Most shipping industry stakeholders anticipate that Suez Canal transits will resume before the end of 2025, with an expectation that tariffs imposed by Donald Trump will rise, according to a Drewry survey.
Osama Rabie, who chairs the Suez Canal Authority, has expressed a strong interest in seeing shipping lines return, the maritime research consultancy reports.
Speaking to journalists, he stated that traffic could begin to increase by late March, with a full recovery anticipated by mid-year, provided the Gaza ceasefire remained intact.
A significant portion of respondents (54%) share his view, believing that operations will normalise before the end of this year. The next largest group (29%) predict a resolution in 2026, while a small minority (2%) do not foresee a resolution before 2030.
This factor is critical in forecasting developments in the container shipping market. The reopening of the Suez Canal is expected to cause a swift shift in supply-demand dynamics, writes Simon Heaney, senior manager of Container Research at Drewry, in the latest update carried by STAT Media Group.
"We estimate that diversions via the Red Sea have reduced effective container shipping capacity by approximately 9%. Once this stranded capacity re-enters the market, carriers could see freight rates decline unless they successfully manage supply through other means."
This situation underscores how trade prospects are closely linked to geopolitical events, the report continues.
"The ceasefire agreement between Israel and Hamas is precarious, and Donald Trump's involvement further complicates projections. Shortly after the survey concluded, the US President urged Israel to abandon the ceasefire and 'let all hell break out' if all hostages were not released by noon on Saturday, 15 February. Soon after, Hamas announced the postponement of the next scheduled hostage release."
Given this volatile context, it is unreasonable to expect shipping companies to risk crew safety amid the threat posed by Houthi rebels, the report notes.
The survey gathered responses from over 300 participants. The majority (34%) were shippers, followed by 13.7% representing freight forwarders and 10% from port authorities and terminal operators.
Turning to Trump, it is evident that he is committed to imposing tariffs. However, his previous reversals regarding Canada and Mexico, following stock market losses, suggest he may be influenced by economic pressures. The global market remains uncertain as further tariff hikes loom.
Survey results indicate that most respondents expect additional tariffs, though opinions vary on their severity. When asked to predict the US effective tariff rate (total calculated duties divided by total customs value) by the end of the year, the most popular estimate (32%) placed it between 5% and 10%. As of September 2024, this figure stood at 2.4%.
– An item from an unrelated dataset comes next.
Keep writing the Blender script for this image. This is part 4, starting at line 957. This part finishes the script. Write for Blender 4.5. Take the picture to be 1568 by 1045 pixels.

A notable portion of respondents projected an even higher rate, with 13% expecting it to exceed 20% -- a level not seen since the Great Depression, according to the report.
When questioned about which trading partners might be targeted, the expected nations topped the list: China (85%), Mexico (76%), Canada (73%), and the European Union (60%). However, countries that might have anticipated avoiding Trump’s tariff policies, such as India (16%) and Vietnam (14%), were also considered at risk by a significant share of respondents.
Heaney said: "The multitude of external factors affecting container shipping make short-term forecasting highly uncertain. Rather than speculating, it seems more prudent to wait for events to unfold and reassess accordingly."